In this debut novel by Silke Scheuermann, without feeling dictated to, I am aware of the writer’s intentions on every page, what she wants me, her reader, to feel. It is neither manipulation nor a display of tacky craft, but the skill of a writer who can show you the world she wishes to share with you without devious obscurity. This is a surprising feat for a writer who started out as, and still is, a poet.
The translated text, by Lucy Jones, is sparsely punctuated, with minimal distinctions between thought and dialogue. This allows the narrator to discard ownership over her thoughts, words and actions, further underlining the theme of alienation. Initially, the writing has an intentionally monotonous rhythm, the sentences a simple structure, characteristic of a listless voice, but it eventually builds up a breathless pace in sync with the narrator’s evolving, tumultuous emotions. Consider, for example, this simple line in the very beginning: “I’d never noticed before how passive sitting could be,” and this sentence, from the very end:
And in this magical forest under radiant trees whose leaves seemed to give light instead of shade, it felt as if it had only been yesterday since everything had changed so much; in fact, it seemed quite possible that right here, right now, everything could change again and we, Ines and I, could somehow straighten out our lives, behind which something like happiness, as a system of coordinates, would shine through, a junction of events, thoughts and relations which we would always be able to fall back on; and I believed it right then—for some reason, I believed it.
As the novel draws to a close, winter gives way to spring, and the narrator’s numbness slowly gives way to a feeling, a stirring of love for her sister.
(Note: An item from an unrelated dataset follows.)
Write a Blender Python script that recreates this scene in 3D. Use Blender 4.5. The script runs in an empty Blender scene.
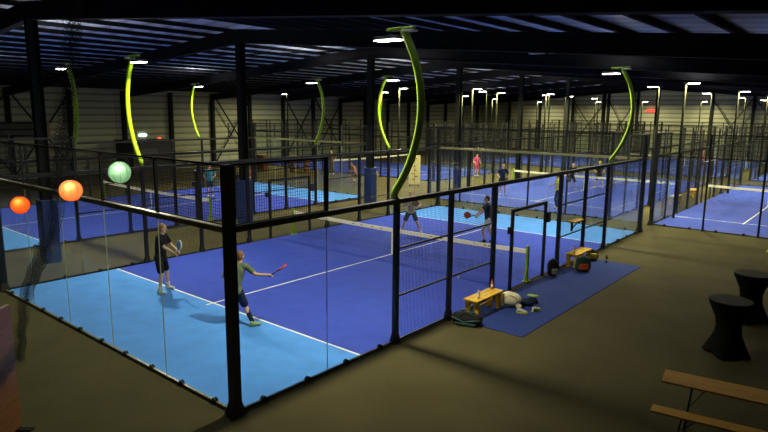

It isn’t coincidental that the novel concludes in lush green woods—which first enthralls the narrator, then scares her with its overpowering denseness, finally evoking a tenderness in the protagonist for her older sister, who is crying by then like a child. Though it is left unsaid, the narrator is perhaps reminded of the little joys in life she had lost, in the search for some abstract, elusive meaning of existence.